Aslında son 48 saatin çok daha öncesi var…

Kelimelerime nasıl başlayacağımı, cümlelerimi nasıl sıraya koyacağımı bilmiyorum. Duygularım karmakarışık. Son zamanlarda yaşananlar, olup biten onca şey insanın içinde büyük bir acı haline geldi. Düşüncelerim yorgun… düşüncelerim endişeli ve korkulu. Bir rüya olduğunu düşünmek istiyorum, kötü bir rüya. Ama ne yazık ki değil. Oldukça gerçek duyduklarım, gördüklerim, yaşadıklarım. İçinde bulunduğum yüzyılda insanlık dışı şeylerin rahatlıkla ve kolaylıkla yapıldığı bir zaman dilimi olmasından dolayı üzüntü duyuyorum. 

Yaşadığımız bu dünyayı kırmızı rengine boyamaya başlayan insanoğlu ne zaman duracak? Ne zaman bitecek bunca olup biten tüm kötü her şey? Neden sesimiz duyulmuyor? Ya da bizleri görünmez kılan ne? Aklımda bir sürü soru silsilesinden sadece birkaçı buraya düküldü… tıpkı cevapsız kalan diğer sorular gibi bunların da  yanıtı yok. Karanlık sularda yolunu kaybetmiş sorular. 

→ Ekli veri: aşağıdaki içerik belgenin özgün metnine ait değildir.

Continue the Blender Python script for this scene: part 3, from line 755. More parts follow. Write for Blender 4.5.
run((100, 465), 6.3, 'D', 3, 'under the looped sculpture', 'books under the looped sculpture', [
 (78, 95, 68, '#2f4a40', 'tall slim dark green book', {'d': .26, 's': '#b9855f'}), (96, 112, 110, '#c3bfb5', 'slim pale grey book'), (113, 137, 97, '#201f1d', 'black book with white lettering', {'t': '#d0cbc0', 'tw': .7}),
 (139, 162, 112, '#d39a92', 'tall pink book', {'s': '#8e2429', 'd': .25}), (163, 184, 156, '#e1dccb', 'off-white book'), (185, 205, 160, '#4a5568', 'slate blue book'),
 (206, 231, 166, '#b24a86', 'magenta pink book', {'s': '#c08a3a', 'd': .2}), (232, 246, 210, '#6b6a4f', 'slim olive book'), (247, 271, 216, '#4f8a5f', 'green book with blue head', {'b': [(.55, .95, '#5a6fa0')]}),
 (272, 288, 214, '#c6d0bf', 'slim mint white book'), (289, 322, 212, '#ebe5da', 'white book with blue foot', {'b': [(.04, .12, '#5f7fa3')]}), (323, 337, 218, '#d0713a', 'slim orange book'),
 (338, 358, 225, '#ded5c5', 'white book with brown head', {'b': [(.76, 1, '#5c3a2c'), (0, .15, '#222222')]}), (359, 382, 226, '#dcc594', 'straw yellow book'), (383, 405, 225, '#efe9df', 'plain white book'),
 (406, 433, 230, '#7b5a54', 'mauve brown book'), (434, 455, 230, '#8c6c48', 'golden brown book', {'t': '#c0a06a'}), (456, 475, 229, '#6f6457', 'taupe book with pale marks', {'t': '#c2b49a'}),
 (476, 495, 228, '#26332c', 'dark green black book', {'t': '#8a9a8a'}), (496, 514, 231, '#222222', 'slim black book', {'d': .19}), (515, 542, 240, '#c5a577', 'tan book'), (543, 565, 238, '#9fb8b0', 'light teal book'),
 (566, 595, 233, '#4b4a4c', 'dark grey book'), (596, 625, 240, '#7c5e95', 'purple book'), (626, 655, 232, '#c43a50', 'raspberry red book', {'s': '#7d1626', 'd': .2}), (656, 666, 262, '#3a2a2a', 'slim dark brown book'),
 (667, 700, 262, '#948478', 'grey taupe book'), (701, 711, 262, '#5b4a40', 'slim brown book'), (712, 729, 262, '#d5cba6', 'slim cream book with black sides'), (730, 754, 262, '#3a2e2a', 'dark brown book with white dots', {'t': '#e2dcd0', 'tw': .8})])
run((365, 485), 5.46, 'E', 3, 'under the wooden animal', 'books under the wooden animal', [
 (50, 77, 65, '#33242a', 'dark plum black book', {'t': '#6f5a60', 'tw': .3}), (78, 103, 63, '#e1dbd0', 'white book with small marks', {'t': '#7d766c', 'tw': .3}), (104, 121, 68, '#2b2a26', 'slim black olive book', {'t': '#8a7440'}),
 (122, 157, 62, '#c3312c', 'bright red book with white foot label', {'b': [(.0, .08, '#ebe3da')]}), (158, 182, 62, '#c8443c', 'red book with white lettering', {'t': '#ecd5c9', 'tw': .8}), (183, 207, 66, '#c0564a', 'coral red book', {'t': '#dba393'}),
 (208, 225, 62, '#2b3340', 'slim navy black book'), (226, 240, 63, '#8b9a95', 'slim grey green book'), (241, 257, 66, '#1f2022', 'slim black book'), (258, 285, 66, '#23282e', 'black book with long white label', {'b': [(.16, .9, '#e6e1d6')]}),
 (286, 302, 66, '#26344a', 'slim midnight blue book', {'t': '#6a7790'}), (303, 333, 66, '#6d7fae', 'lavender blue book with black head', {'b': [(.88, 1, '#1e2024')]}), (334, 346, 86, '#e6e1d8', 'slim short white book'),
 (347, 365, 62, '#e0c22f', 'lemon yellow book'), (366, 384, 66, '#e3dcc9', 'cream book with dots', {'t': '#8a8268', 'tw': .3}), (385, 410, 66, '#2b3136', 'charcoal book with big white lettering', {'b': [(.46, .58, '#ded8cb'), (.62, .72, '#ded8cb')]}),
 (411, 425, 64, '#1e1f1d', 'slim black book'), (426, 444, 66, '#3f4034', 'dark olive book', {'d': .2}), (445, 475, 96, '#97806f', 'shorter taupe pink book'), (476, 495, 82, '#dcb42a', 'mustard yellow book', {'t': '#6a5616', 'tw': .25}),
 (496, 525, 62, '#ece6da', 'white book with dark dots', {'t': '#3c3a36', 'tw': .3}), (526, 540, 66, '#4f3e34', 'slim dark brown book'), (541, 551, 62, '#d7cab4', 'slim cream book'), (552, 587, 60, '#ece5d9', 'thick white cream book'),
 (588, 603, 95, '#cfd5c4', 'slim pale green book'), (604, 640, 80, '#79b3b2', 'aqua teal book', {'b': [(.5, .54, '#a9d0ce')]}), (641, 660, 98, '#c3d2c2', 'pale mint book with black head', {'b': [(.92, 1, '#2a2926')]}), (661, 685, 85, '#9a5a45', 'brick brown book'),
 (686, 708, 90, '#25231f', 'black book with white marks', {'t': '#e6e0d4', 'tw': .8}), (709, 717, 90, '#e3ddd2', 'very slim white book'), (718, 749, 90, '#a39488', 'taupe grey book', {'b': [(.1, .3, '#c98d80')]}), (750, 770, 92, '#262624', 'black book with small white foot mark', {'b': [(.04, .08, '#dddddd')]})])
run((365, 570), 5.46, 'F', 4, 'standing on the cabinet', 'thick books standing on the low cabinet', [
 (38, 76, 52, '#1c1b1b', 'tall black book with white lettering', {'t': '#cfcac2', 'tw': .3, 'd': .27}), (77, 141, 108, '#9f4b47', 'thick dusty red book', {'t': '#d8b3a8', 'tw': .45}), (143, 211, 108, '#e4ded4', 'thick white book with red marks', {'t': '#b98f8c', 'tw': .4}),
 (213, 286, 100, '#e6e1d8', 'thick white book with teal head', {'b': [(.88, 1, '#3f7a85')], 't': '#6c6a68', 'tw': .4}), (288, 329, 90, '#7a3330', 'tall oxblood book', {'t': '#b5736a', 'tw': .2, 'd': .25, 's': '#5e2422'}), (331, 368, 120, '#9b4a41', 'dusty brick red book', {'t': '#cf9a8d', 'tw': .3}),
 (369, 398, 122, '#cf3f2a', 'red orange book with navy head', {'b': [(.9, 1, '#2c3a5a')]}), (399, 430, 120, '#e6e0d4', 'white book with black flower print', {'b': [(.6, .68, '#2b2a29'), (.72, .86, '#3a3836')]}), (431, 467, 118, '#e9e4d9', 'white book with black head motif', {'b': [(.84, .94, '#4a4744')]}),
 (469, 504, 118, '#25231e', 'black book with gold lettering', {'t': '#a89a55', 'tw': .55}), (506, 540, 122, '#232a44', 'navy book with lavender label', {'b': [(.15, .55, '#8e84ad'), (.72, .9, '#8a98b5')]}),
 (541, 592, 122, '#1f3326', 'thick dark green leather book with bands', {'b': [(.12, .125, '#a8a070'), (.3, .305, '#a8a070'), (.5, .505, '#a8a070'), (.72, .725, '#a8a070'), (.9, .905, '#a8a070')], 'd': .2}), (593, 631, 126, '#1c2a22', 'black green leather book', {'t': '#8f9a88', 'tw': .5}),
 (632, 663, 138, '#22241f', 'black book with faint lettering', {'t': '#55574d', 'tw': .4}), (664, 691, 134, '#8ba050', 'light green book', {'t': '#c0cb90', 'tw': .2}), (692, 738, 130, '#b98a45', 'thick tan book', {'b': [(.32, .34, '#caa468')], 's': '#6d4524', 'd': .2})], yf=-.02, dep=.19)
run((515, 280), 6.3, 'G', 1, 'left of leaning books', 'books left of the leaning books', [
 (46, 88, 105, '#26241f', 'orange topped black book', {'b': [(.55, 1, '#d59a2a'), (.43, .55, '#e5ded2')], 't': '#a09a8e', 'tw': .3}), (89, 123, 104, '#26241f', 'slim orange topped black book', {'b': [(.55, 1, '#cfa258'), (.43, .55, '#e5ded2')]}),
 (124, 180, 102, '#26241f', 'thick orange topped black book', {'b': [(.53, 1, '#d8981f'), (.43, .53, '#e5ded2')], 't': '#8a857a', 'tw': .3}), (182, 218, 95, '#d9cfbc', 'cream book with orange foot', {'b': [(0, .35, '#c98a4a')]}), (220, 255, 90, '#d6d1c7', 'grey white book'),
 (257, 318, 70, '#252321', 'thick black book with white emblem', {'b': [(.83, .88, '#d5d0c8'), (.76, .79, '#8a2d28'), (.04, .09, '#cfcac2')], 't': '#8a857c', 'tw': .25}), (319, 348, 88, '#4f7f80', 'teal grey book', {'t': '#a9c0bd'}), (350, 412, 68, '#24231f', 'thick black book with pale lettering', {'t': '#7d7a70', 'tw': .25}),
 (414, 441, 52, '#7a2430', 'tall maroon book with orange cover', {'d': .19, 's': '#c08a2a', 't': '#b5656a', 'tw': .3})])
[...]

Birden yolunu kaybedenin sorular değil de insanlık oluşu geliyor aklıma. Evet, insanlık yolunu kaybediyor hem de hiç olmadığı kadar. Toplumun ahlak ve değerler sistemi ile birlikte tüm diğer her şey dünyanın her yerinde çökmüş vaziyette. Korkmuyor musun? Elbette korkuyorsun. Endişe duymuyor musun? Elbette duyuyorsun. Üzülmüyor musun? Elbette üzülüyorsun. Ama unutma, eğer insanlığını kaybetmemişsen bu sorulara şu anda bu yanıtı vermiş oluyorsun. 

Yozlaştık. Her anlamda bütün olarak. Baştan ayağa kadar yozlaştık. En derinden en içten şekilde. Yapaylaştık. Duygular düşüncelerin yapaylaşmasını takip etti. Peşi sıra oldu her şey. Birdenbire aniden oluverdi. Belki farkındaydık ya da farkına varmadık. Ya da böyle olmasına yavaş yavaş izin verdik. Kolay yolu böyleydi?  Geçmişten günümüze olup bitenler aynıydı belki de. Tek farklı olan yaşadığımız an mıydı?  

Önce toplum olarak sonra dünya insanlığı olarak nereye doğru yol alıyoruz bilmiyorum, emin değilim bundan. Sanki gittikçe daha da karanlıklaşıyor her şey.